2. I promise to be fair and impartial in matters of discipline and reward.
3. I promise to recognize your achievements and acknowledge your accomplishments.
4. I promise to keep your confidences.
5. I promise to understand that decisions made in the field are often arrived at during difficult, complicated situations, and that even if I might not personally agree with your decision, as long as it is reasonable, I will not criticize or second-guess you.
6. I promise to do my best to help you grow professionally.
7. I promise to care about you both as a person and as a law enforcement officer.
8. I promise to understand that mistakes and misjudgments are a part of life and to be careful of overreaction to either.
9. I promise to be accountable for my own actions and to take responsibility and ownership for my decisions whether things go right or not.

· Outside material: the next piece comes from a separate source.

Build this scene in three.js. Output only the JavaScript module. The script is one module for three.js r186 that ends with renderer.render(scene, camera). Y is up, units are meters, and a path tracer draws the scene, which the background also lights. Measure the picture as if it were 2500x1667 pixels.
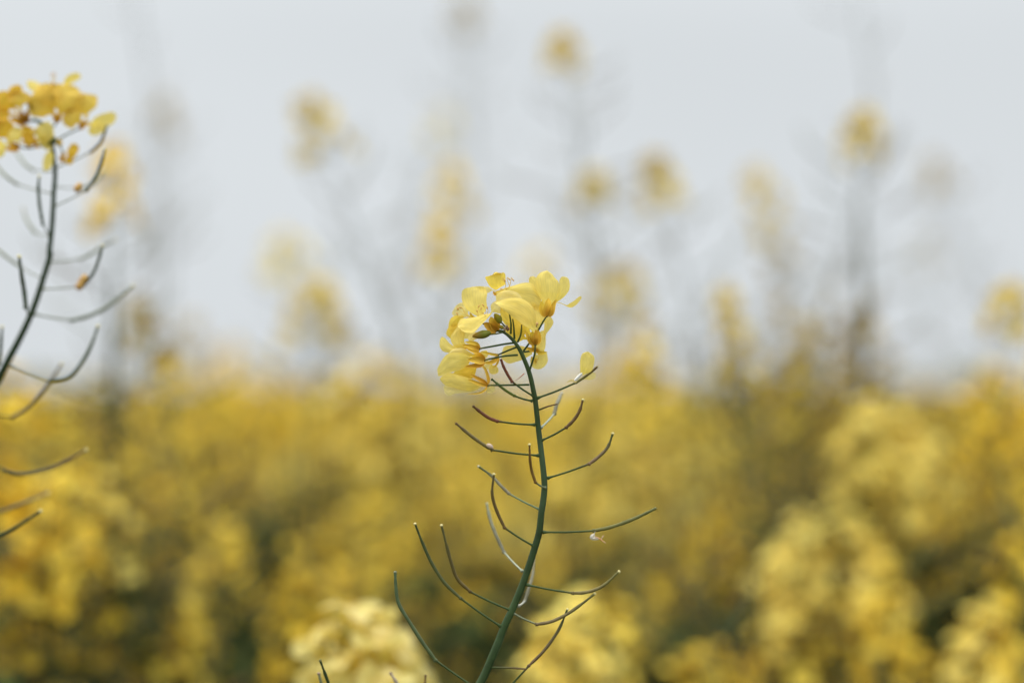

10. I promise to understand the law enforcement mission and to do my best to fulfill it.
Regardless of rank or position, law enforcement requires extraordinary dedication and commitment. The men and women who each day must face the physical, emotional and spiritual dangers of the job have a right to believe their leadership cares about them and values them as human beings as well as employees. They have a right to believe their leadership embraces strong ethical values, just as law enforcement leaders have a right to expect that their officers are committed to the organization and concepts of loyalty and commitment to justice.
That is the promise we owe each other.